→ **RECORDED INFORMATION**
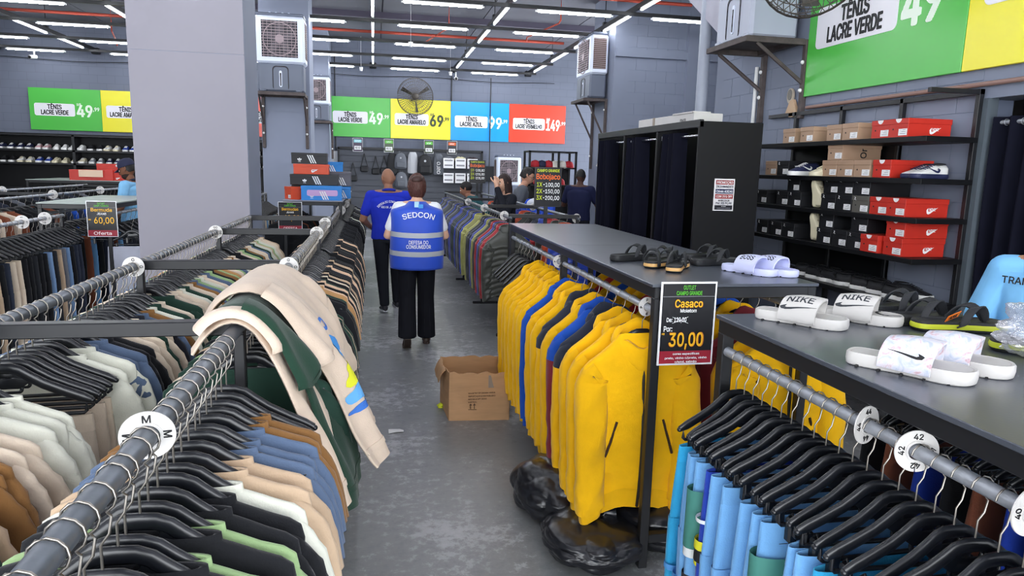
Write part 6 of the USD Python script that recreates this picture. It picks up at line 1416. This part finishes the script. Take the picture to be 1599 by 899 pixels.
# person in white and blue, head behind the sign
p, hc, Rm, tr = person('person in white and blue shirt bending, head hidden behind the nearer puffer sign', (2.3, 10.1, 0), -.6, 1.62, ('tan', '#a87a60'), '#2a4fc0', 'royal', '#23252c', .3, bend=.55, tilt=-.3)
hair_cap(p, hc, Rm, '#1b1412', 9, 1.05, .04, -.06, .03)
c0 = tr((0, -.05, 1.36)); part(p, 'white_yoke', B().ball(c0, (.2, .12, .1), 3), mat('cloth_white2', '#d9dce4', .8), True)
# dark-skinned man at the white hats
p, hc, Rm, tr = person('man in navy polo shirt looking at the white hats beside the fitting rooms', (3.42, 11.6, 0), -.55, 1.76, ('dark', '#4a2f26'), '#1d2140', 'navy', '#1b1c24', .2, tilt=-.3, wide=1.05,
    arms={-1: ((-.29, .08, 1.14), (-.22, .3, 1.15), (.3, .9, .1)), 1: ((.29, .08, 1.14), (.2, .32, 1.2), (-.3, .9, .1))})
hair_cap(p, hc, Rm, '#0f0c0b', 10, 1.015, .03, -.03, .01)
# shopper leaning deep into the puffers
p, hc, Rm, tr = person('shopper in dark cap and teal sleeves leaning low over the far puffer jackets', (1.76, 11.3, 0), 1.2, 1.6, ('tan2', '#a0705a'), '#2c5a60', 'teal', '#23252c', .6, bend=.5, tilt=-.4)
part(p, 'cap', B().ball(hc+[0, -.01, .04], (.088, .105, .095), 3), mat('cap_dark', '#1d1a1c', .8), True)
# shopper at the right edge
p, hc, Rm, tr = person('person in light blue T-shirt with black lettering at the right edge', (2.73, 2.35, 0), -.8, 1.7, ('tan3', '#a87a60'), '#79b7e6', 'sky', '#23252c', .22, collar='#79b7e6',
    arms={-1: ((-.27, .02, 1.14), (-.2, .2, 1.02), (.4, .8, 0)), 1: ((.27, .02, 1.14), (.27, .16, .95), (0, .5, -.8))})
hair_cap(p, hc, Rm, '#1b1412', 12, 1.06, .04, -.08, .03)
back_text(p, 'TRANSPORTES', 1.36, .25, .028, .26, .137, '#16181f', sx=-.07); back_text(p, 'JM', 1.41, .07, .034, .26, .125, '#16181f', sx=-.08)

→ **WHAT IS NEEDED**
Could you repeat all of the material exactly? Pictures should not be copied.

→ **CORRECT RESPONSE**
Write part 6 of the USD Python script that recreates this picture. It picks up at line 1416. This part finishes the script. Take the picture to be 1599 by 899 pixels.
# person in white and blue, head behind the sign
p, hc, Rm, tr = person('person in white and blue shirt bending, head hidden behind the nearer puffer sign', (2.3, 10.1, 0), -.6, 1.62, ('tan', '#a87a60'), '#2a4fc0', 'royal', '#23252c', .3, bend=.55, tilt=-.3)
hair_cap(p, hc, Rm, '#1b1412', 9, 1.05, .04, -.06, .03)
c0 = tr((0, -.05, 1.36)); part(p, 'white_yoke', B().ball(c0, (.2, .12, .1), 3), mat('cloth_white2', '#d9dce4', .8), True)
# dark-skinned man at the white hats
p, hc, Rm, tr = person('man in navy polo shirt looking at the white hats beside the fitting rooms', (3.42, 11.6, 0), -.55, 1.76, ('dark', '#4a2f26'), '#1d2140', 'navy', '#1b1c24', .2, tilt=-.3, wide=1.05,
    arms={-1: ((-.29, .08, 1.14), (-.22, .3, 1.15), (.3, .9, .1)), 1: ((.29, .08, 1.14), (.2, .32, 1.2), (-.3, .9, .1))})
hair_cap(p, hc, Rm, '#0f0c0b', 10, 1.015, .03, -.03, .01)
# shopper leaning deep into the puffers
p, hc, Rm, tr = person('shopper in dark cap and teal sleeves leaning low over the far puffer jackets', (1.76, 11.3, 0), 1.2, 1.6, ('tan2', '#a0705a'), '#2c5a60', 'teal', '#23252c', .6, bend=.5, tilt=-.4)
part(p, 'cap', B().ball(hc+[0, -.01, .04], (.088, .105, .095), 3), mat('cap_dark', '#1d1a1c', .8), True)
# shopper at the right edge
p, hc, Rm, tr = person('person in light blue T-shirt with black lettering at the right edge', (2.73, 2.35, 0), -.8, 1.7, ('tan3', '#a87a60'), '#79b7e6', 'sky', '#23252c', .22, collar='#79b7e6',
    arms={-1: ((-.27, .02, 1.14), (-.2, .2, 1.02), (.4, .8, 0)), 1: ((.27, .02, 1.14), (.27, .16, .95), (0, .5, -.8))})
hair_cap(p, hc, Rm, '#1b1412', 12, 1.06, .04, -.08, .03)
back_text(p, 'TRANSPORTES', 1.36, .25, .028, .26, .137, '#16181f', sx=-.07); back_text(p, 'JM', 1.41, .07, .034, .26, .125, '#16181f', sx=-.08)